El cristianismo no puede ser una religión aislada, sino que es un relato de sentido que debe estar en constante diálogo con las culturas, las ciencias y las demás religiones.
La fiesta de Navidad se ha reducido, en estos tiempos seculares, a un evento de consumo y, con mucha suerte, de convivencia social y familiar. En una sociedad plural nadie está obligado a involucrarse en esta celebración, pero lo que no resulta excusable es que quienes nos asumimos cristianos dejemos de lado el sentido último de estos días, que inexorablemente nos llevan a la vieja pregunta de Feuerbach por la esencia del cristianismo. ¿En qué consiste ser cristiano en el siglo XXI? Este es el problema fundamental del 25 de diciembre, ya que las respuestas son claramente variadas y contradictorias.
La esencia del cristianismo es una idea de la libertad totalmente distinta a la libertad de consumo, esa falsa posibilidad de elegir entre productos casi idénticos. No es la libertad para hacer lo que se quiere hacer, sino la libertad compleja que permite hacer lo que se debe hacer.
Ser cristiano es un compromiso racional. La fe cristiana tiene que ser compatible con la razón y el pensamiento crítico. Quien es creyente debe ser capaz de justificar sus creencias y dialogar con otras perspectivas. No es lugar para fundamentalismos, ni creacionismos obtusos ni dogmatismos irredentos. Es un lenguaje racional basado en símbolos, que entrañan la posibilidad de dialogar, sin límites, con todas las miradas que respondan en reciprocidad a la misma premisa.

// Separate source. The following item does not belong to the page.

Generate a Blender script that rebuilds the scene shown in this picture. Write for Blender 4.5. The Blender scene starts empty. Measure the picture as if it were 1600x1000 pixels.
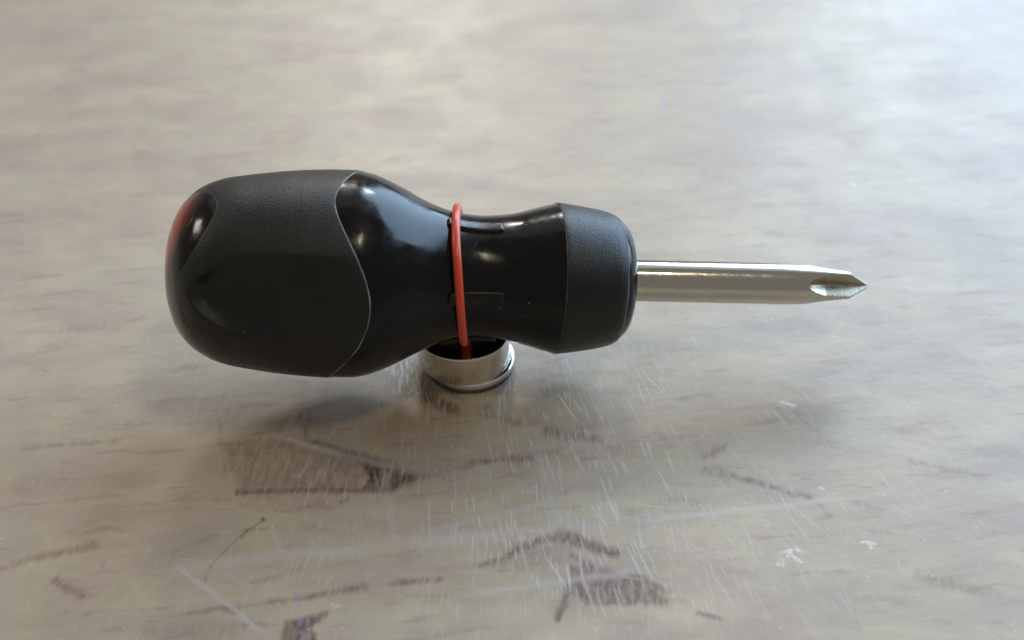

Por eso ser cristiano es una forma de apertura al mundo. El cristianismo no puede ser una religión aislada, sino que es un relato de sentido que debe estar en constante diálogo con las culturas, las ciencias y las demás religiones.
Pero ante todo, debe ser una experiencia personal. Ser cristiano es una vivencia íntima y profunda, que implica un encuentro con un gran misterio que remece las bases de la propia transformación interior.
De allí que sea un compromiso inexcusable con la justicia. El cristianismo no puede ser una religión individualista, sino que debe estar al servicio del bien vivir y comprometida con la idea de sociedad.
Es una experiencia individual que debe ser compartida y vivida en comunidad. El cristianismo sólo se puede experimentar como una forma de ciudadanía universal, basada en la construcción de una palabra compartida, que construya un mundo basado en el cuidado mutuo, en la curaduría social de la vulnerabilidad.
Lo que antes se llamaba pecado, hoy lo debemos llamar necesidad de cuidado y sanación. Es asumir que siempre estaremos heridos y que es totalmente seguro que moriremos. Por eso, la fe cristiana exige la encarnación.
El cristianismo es la religión del cuerpo y de lo corporal. Y si bien no puede asumir la trivialización contemporánea de la sexualidad, tampoco se puede enraizar una especie de desprecio apolíneo de lo sexual. El misterio de “esto es mi cuerpo que se entrega por ustedes”, solo se entiende como entrega absoluta en quienes amamos y en la manera en que apreciamos nuestros propios cuerpos entregados al otro. Por eso Dioniso no está en el lugar opuesto a Cristo, como pensaba Nietzsche, sino solo en un momento distinto y no contradictorio.
Más que certeza, la fe es una búsqueda constante. Ser cristiano es un camino de aprendizaje discontinuo. El creyente debe estar dispuesto a cuestionarse a sí mismo y a renovar su fe a la luz de nuevas experiencias y conocimientos. Es mucho más que seguir una serie de dogmas o prácticas religiosas. Es una forma de vivir que implica un serio compromiso intelectual, moral y social. Es una búsqueda permanente de la verdad y de la justicia, e incluso un procedimiento, junto a otros, que permite construir un mundo más humano y fraterno.
Finalmente, es necesario reconocer la dimensión histórica y cambiante de la fe. Asumir que el cristianismo ha evolucionado a lo largo de los siglos presupone que las interpretaciones de la fe seguirán variando y mutando con el tiempo, infinita e inexorablemente.